1. A metalworking fluid comprising a polybutene and a polyether glycol.

2. A fluid according to claim 1 wherein the polybutene is an isobutylene-butene copolymer, composed of 95-100% by weight of one or more mono-olefins and 0-5% by weight of one or more isoparaffins.

3. A fluid according to claim 1 wherein the polybutene is essentially all polyisobutylene.

4. A fluid according to any preceding claim wherein the polyether glycol has a carboxylate functionality.

5. A fluid according to any preceding claim wherein the polyether glycol is a polyoxyalkylene glycol.

6. A fluid according to claim 5 wherein the polyoxyalkylene glycol has acidic carboxylic functionality.

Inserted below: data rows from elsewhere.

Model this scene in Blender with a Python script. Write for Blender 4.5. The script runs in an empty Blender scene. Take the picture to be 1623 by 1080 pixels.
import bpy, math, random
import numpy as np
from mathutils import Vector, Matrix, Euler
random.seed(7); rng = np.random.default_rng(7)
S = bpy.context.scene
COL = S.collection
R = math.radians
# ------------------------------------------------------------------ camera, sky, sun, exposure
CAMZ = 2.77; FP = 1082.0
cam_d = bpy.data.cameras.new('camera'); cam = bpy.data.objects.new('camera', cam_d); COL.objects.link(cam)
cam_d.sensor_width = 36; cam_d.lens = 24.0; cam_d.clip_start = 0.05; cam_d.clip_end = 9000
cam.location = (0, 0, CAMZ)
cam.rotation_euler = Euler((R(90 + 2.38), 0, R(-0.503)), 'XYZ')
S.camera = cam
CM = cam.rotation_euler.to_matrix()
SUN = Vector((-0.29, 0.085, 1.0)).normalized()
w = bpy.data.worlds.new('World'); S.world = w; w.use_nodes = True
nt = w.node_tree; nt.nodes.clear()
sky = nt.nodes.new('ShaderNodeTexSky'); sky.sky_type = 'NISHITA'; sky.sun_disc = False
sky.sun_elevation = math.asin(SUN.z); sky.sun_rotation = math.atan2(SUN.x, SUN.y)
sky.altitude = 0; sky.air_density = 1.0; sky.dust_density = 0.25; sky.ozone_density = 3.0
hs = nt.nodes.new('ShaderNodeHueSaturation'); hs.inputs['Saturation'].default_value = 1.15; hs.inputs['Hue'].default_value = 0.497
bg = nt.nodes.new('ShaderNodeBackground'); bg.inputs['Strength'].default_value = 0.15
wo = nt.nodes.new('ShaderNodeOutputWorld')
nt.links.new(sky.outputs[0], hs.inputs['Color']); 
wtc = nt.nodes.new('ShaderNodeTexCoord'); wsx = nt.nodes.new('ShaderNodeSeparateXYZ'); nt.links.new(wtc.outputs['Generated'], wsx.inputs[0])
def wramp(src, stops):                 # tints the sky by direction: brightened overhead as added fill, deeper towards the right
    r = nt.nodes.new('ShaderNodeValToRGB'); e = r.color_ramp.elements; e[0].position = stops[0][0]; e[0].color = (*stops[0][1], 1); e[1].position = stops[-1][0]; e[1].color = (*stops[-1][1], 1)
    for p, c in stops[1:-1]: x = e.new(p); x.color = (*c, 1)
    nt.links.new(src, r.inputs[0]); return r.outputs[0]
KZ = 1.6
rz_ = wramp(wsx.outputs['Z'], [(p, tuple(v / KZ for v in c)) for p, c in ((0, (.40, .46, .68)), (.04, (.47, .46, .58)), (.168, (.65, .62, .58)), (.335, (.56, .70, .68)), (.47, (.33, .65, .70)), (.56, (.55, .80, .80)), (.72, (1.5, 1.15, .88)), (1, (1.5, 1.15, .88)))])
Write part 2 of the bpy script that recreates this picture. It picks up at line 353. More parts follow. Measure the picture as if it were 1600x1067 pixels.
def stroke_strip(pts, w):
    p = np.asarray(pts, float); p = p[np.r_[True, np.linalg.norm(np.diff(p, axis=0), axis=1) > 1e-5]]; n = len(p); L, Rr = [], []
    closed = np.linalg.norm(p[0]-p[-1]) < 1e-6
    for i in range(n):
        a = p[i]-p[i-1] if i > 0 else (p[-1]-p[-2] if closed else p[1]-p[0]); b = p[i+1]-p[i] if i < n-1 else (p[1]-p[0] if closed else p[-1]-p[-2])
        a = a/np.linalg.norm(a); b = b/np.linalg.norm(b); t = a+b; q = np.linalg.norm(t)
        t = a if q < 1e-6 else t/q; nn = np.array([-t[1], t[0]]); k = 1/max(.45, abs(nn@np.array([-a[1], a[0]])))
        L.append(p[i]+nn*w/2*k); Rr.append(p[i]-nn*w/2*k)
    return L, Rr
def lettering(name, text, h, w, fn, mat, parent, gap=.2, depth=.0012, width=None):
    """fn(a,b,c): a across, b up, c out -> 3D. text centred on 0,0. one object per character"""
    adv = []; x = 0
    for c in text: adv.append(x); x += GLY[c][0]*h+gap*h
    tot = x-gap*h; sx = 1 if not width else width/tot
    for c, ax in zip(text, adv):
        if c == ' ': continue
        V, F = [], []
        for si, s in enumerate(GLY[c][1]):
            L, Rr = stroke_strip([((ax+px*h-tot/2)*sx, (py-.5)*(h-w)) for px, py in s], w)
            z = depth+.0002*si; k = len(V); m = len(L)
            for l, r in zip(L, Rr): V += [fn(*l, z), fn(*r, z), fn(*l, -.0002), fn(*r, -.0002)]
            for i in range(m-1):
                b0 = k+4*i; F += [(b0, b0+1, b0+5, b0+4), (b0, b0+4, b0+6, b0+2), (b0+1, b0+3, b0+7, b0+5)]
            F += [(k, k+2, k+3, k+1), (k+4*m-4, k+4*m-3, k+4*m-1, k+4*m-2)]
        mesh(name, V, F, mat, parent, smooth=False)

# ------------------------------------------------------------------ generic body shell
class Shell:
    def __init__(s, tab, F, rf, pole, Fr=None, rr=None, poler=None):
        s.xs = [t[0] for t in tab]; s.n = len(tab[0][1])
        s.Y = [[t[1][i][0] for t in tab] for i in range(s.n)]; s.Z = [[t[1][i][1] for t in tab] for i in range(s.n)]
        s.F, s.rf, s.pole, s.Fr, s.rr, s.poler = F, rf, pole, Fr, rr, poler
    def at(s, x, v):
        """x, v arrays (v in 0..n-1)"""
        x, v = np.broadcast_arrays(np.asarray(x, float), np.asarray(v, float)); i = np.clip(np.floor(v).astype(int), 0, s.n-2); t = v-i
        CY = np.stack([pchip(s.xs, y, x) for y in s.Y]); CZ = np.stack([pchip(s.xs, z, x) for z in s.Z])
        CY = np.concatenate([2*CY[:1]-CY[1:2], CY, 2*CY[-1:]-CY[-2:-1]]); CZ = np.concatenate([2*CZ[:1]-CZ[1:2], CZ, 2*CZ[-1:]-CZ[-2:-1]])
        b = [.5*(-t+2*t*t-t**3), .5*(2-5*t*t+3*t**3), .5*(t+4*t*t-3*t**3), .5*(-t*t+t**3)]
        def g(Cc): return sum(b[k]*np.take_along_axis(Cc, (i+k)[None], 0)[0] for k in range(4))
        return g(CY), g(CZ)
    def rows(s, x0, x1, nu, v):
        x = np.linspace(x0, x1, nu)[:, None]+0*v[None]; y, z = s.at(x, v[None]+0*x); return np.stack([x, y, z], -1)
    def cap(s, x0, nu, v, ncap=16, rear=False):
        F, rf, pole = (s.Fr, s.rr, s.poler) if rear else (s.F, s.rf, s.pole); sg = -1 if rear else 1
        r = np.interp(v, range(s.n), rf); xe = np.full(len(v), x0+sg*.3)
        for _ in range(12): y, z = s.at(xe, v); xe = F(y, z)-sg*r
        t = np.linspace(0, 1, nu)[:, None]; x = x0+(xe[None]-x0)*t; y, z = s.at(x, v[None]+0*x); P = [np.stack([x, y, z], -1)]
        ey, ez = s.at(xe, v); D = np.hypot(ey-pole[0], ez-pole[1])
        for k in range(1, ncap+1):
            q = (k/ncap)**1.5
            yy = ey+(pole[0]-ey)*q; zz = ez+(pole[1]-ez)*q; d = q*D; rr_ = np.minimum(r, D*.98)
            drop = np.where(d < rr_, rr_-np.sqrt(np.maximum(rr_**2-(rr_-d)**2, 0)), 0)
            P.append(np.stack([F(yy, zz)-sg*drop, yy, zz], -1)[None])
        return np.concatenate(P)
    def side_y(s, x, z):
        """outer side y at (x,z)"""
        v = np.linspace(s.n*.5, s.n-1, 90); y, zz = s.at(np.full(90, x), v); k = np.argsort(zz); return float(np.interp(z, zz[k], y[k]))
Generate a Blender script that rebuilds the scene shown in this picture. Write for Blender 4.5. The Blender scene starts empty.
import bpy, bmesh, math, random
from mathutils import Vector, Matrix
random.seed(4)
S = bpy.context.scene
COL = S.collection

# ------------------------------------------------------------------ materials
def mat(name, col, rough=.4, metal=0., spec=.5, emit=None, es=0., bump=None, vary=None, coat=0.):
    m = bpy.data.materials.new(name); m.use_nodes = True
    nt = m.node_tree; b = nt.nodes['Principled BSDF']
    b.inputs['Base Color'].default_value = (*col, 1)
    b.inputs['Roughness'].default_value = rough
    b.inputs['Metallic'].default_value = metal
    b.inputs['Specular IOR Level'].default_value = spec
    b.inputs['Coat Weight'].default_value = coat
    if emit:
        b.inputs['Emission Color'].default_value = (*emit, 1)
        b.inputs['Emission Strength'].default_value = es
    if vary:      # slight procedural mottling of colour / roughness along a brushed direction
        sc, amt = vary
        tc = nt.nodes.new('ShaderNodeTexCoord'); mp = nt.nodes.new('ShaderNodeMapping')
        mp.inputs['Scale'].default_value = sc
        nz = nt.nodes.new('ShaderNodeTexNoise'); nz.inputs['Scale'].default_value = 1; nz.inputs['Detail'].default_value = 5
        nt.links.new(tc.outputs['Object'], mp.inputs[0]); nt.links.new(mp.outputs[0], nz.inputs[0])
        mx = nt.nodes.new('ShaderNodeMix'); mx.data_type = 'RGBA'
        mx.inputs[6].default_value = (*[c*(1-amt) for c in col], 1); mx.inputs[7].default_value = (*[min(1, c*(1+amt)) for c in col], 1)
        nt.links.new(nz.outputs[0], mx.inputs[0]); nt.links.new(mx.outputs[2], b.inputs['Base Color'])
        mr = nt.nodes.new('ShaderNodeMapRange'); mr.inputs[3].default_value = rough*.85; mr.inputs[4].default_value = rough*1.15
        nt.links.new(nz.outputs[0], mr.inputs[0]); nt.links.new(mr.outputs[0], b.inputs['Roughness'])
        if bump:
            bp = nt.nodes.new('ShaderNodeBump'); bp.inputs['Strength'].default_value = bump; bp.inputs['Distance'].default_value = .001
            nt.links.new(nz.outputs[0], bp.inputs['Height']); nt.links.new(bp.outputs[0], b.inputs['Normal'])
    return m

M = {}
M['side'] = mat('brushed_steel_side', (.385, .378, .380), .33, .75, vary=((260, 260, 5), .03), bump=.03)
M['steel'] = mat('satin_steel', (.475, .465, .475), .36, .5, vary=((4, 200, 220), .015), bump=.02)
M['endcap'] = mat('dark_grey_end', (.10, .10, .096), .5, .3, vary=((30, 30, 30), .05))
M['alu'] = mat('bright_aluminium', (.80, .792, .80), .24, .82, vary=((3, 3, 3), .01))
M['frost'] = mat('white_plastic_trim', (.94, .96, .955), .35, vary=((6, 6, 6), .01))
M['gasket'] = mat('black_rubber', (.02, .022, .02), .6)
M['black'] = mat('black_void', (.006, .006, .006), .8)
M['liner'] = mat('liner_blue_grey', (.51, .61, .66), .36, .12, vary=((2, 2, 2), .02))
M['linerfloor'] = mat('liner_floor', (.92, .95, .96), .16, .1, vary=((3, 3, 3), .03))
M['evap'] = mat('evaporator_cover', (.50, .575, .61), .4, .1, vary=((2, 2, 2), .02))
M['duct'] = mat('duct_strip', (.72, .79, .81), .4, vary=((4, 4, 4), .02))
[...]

7. A fluid according to any preceding claim wherein the polybutene is from 2 to 50 parts by weight and the polyether glycol is from 2 to 50 parts by weight, preferably 5 to 36 parts.

8. A fluid according to any preceding claim further comprising from 5 to 160, preferably 5 to 60, parts by weight of one or more emulsifiers and that is an emulsifiable blend.

9. A fluid according to claim 8 wherein the emulsifier is selected from sulfonates, non-ionic, cationic, amphoteric and anionic surfactants, and is preferably a fatty acid alkanolamide.

10. A fluid according to claim 8 or claim 9 further comprising water in an amount of from 1% to 99%, preferably 50 to 99%, by volume of the total volume.

11. A fluid according to any preceding claim further comprising from 1 to 20 parts of one or more corrosion inhibitors.

12. A fluid according to any preceding claim further comprising from 0.5 to 15 parts of an organic defoamer.

13. A fluid according to any preceding claim and that is free of extreme pressure additives.

14. A method of metalworking comprising applying to a metal surface a metalworking fluid composition according to any preceding claim and performing a metalworking operation on the metal surface.

15. A method according to claim 14 wherein the metal surface is selected from steel, iron, aluminium, copper, titanium, nickel, and alloys thereof.